Tom Ford's pricing feels more honest somehow. Yes, it's overpriced, but it comes with the full luxury experience - heavy bottle, plush packaging, retail theatre. You're paying for Tom Ford's brand equity, and he's built that over decades.
Le Labo's pricing feels more cynical. The 'apothecary chic' aesthetic, the hand-written labels, the exclusivity theatre - it's all manufactured authenticity. They've created artificial scarcity around what is, fundamentally, a nice sandalwood fragrance.
Round 5: Who Notices & Compliments
This is where we separate theory from practice. Which one actually gets results?
Oud Wood gets compliments from people over 30 who appreciate 'sophisticated' fragrances. Expect comments like 'you smell expensive' and 'that's really nice, what is it?' The vanilla makes it approachable enough for general appreciation.
Santal 33 gets recognition compliments - 'Oh, you're wearing Santal 33!' - from people who know their fragrances. Whether this is good or bad depends on whether you want to be part of that club or stand apart from it.
> Mariana: In my testing, Oud Wood generated more unsolicited 'you smell amazing' comments. Santal 33 got more 'I know that smell' recognition. Different types of social currency.
The Verdict: Which Wood Wins?
Oud Wood takes this by the narrowest of margins, and only because it delivers slightly better on its promises. It lasts longer, works in more situations, and doesn't make you smell identical to every other person with a lifestyle blog.

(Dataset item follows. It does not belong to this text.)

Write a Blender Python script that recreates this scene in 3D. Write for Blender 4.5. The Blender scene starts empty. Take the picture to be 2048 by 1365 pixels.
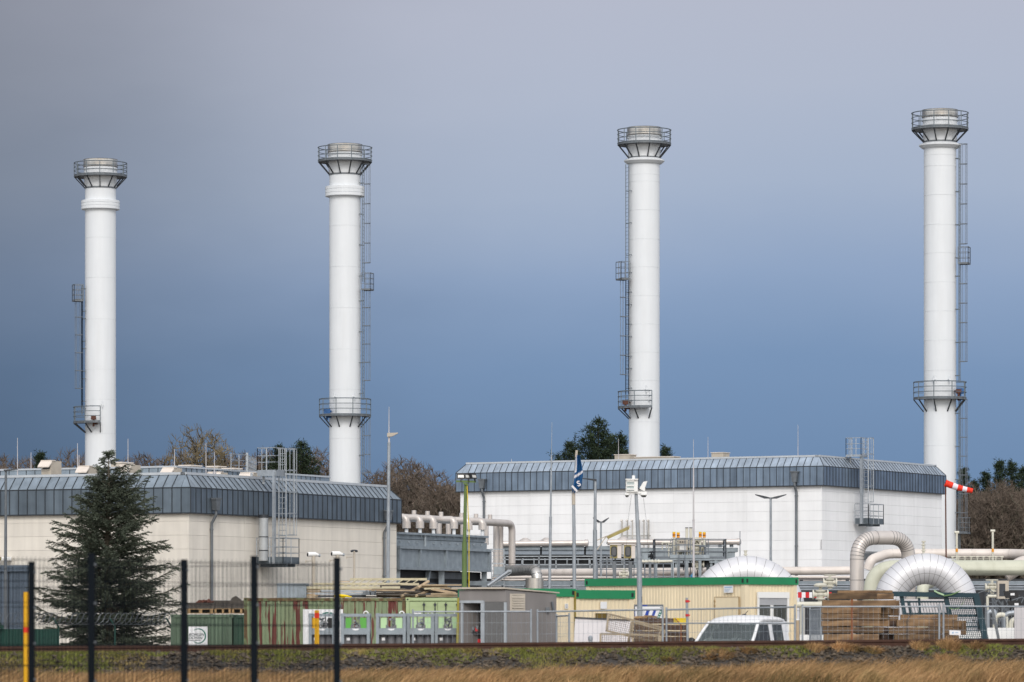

But - and this is crucial - neither fragrance represents good value. You're paying luxury prices for mass-appeal performance.
Better Alternatives for Your Money
If you want the Oud Wood vibe for less: Maison Margiela Replica By the Fireplace gives you similar cozy sophistication for $95.
If you want the Santal 33 vibe without the crowd: Diptyque Santal Blush has more interesting sandalwood complexity for similar money, or Goldfield & Banks Silky Woods for something more unique.
For the price of one bottle of either, you could buy three excellent alternatives and actually discover your signature scent instead of wearing someone else's.
Tips
- 1.Sample both extensively before buying - these are expensive mistakes if they don't work with your skin chemistry
- 2.Consider buying from discounters like FragranceX or Notino where you can get 30-40% off retail prices
- 3.If you must have the status symbol, buy the smallest size available - 30ml will last years given the weak projection
The Bottom Line
Tom Ford Oud Wood edges out Santal 33, but honestly? Save your money and explore the alternatives. Both fragrances are victims of their own hype, charging premium prices for decent but unexceptional performance. Your nose and your wallet deserve better.